Until the turn of the century the designated area of Basildon New Town, compromising some 7,818 acres, was rather indifferent farm land flanking the north bank of the Thames. The direct railway line from Fenchurch Street to Shoeburyness laid down in 1888, bisected the area from west to east. The depression in agriculture led to the splitting up of the larger farms into small plots which were bought up by Londoners for building weekend cottages and huts. In this process little regard was paid to the most elementary principles of planning, the roads and sewers and other services were for the most part lacking.

Because of the housing shortage many of these dwellings came to be used as permanent homes, for which purpose they were quite unsuited. Small shopping centres grew up at Pitsea at the eastern end of the area, and Laindon at its western end, and by 1949, when the Development Corporation was appointed, the area had about 25,000 inhabitants. The Corporation's task is to redevelop these areas as part of a new town designed to house ultimately about 106,000 people.

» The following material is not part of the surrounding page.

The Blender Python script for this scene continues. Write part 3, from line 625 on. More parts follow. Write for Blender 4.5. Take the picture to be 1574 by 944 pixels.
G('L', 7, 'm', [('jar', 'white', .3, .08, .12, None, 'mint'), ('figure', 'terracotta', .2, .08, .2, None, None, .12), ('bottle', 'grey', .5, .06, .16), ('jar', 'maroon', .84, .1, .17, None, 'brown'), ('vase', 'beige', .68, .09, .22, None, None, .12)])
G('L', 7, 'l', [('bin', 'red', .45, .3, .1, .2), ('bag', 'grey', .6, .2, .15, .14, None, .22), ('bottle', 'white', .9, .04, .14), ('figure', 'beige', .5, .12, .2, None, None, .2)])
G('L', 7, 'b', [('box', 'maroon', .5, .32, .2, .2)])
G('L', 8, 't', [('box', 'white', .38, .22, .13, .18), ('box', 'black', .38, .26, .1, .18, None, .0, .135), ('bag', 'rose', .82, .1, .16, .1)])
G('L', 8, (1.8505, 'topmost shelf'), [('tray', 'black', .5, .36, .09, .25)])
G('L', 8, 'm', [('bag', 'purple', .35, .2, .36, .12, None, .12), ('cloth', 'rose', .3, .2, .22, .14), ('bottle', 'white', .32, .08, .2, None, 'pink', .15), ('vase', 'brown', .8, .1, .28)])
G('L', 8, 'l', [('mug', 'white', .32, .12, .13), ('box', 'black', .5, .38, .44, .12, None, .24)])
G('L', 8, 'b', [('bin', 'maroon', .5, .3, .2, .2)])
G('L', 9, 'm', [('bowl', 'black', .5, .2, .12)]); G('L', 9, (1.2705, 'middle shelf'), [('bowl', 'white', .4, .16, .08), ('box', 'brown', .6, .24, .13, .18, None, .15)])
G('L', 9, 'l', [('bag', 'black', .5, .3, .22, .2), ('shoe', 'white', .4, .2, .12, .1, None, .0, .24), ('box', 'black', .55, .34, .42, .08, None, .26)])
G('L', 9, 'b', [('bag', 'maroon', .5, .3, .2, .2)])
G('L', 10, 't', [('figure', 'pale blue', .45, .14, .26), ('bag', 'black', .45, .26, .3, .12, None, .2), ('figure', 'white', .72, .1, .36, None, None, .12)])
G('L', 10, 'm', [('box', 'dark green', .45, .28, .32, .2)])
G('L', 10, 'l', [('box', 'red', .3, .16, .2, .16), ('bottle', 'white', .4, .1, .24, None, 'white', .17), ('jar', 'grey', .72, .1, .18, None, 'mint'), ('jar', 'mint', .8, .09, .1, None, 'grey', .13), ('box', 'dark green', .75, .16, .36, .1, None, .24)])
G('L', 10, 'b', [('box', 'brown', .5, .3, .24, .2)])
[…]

The town will consist of ten neighbourhoods, each with its own local shops, schools and other places of assembly. Development in six of the neighbourhoods is well advanced, and so far over 11,000 dwellings have been built, housing some 35,000 people, mostly from London. Four neighbourhood shopping centres have been completed, together with churches, public houses and community buildings.

An industrial estate of about 200 acres is almost full up, affording varied employment for some 10,000 workers. A second industrial estate is in course of development, with some factories already occupied and others under construction, while a third industrial area of 100 acres is to be occupied by the Ford Motor Company who are building a factory with a production area of well over a million square feet. It is here that they propose to concentrate their tractor production.

The first town-centre shops and the open-air market were opened in 1958. There are now 150 shops in the town centre which also boasts of a bowling centre (incorporating a restaurant and club room) and a ballroom, and is gradually acquiring regional importance for shopping and recreation. A feature of the town centre is a 14-storey block of flats overlooking the town square with its fountain and trees, and the next few years will see a succession of public buildings under construction.

arrangements for visitors

Visitors should get in touch with the Development Corporation in advance, when arrangements will be made to show them round.

how to get there

By train from Fenchurch Street station to Pitsea, thence by local 'bus or taxi'. By road along A127 to the industrial area, turning right at the roundabout outside the Marconi factory on the south side of the road.

Title: The New Towns

Publisher: Prepared by the Ministry of Housing and Local Government, the Scottish Development Department and the Central Office of Information 1963.

Comments: The New Towns is a booklet sized publication containing 18 progress reports relating to each of the new towns. The foreword and Basildon progress report contained within the publication is reproduced in its entirety, unedited and unabridged.

Lieutenant General Sir Humfrey Myddelton Gale KBE, CB, CVO, MC (04/10/1890 – 08/04/1971)
Raymond Cyril Charles Boniface (09/07/1911 - 28/05/1999). Chief solicitor to Basildon Development Corp. from October 1949 and General Manager from 1954-1975.

The eighteen New Towns in 1963 comprise: Basildon (Essex); Bracknell (Berkshire); Corby (Northamptonshire); Crawley (Sussex); Dawley (Shropshire) Designated: 16th January 1963 and renamed Telford from 29th November 1968 (The Dawley New Town (Designation) Amendment (Telford) Order 1968; Harlow (Essex); Hatfield (Hertfordshire); Hemel Hempstead (Hertfordshire); Newton Aycliffe (Durham); Peterlee (Durham); Skelmersdale (Lancashire) Designated: 9th October 1961; Stevenage (Hertfordshire); Welwyn Garden City (Hertfordshire); Cwmbran (Monmouthshire, Wales); Cumbernauld (Dunbartonshire, Scotland); East Kilbride (Lanarkshire, Scotland); Glenrothes (Fifeshire, Scotland) and Livingston (Midlothian & West Lothian, Scotland) Designated: 16th April 1962.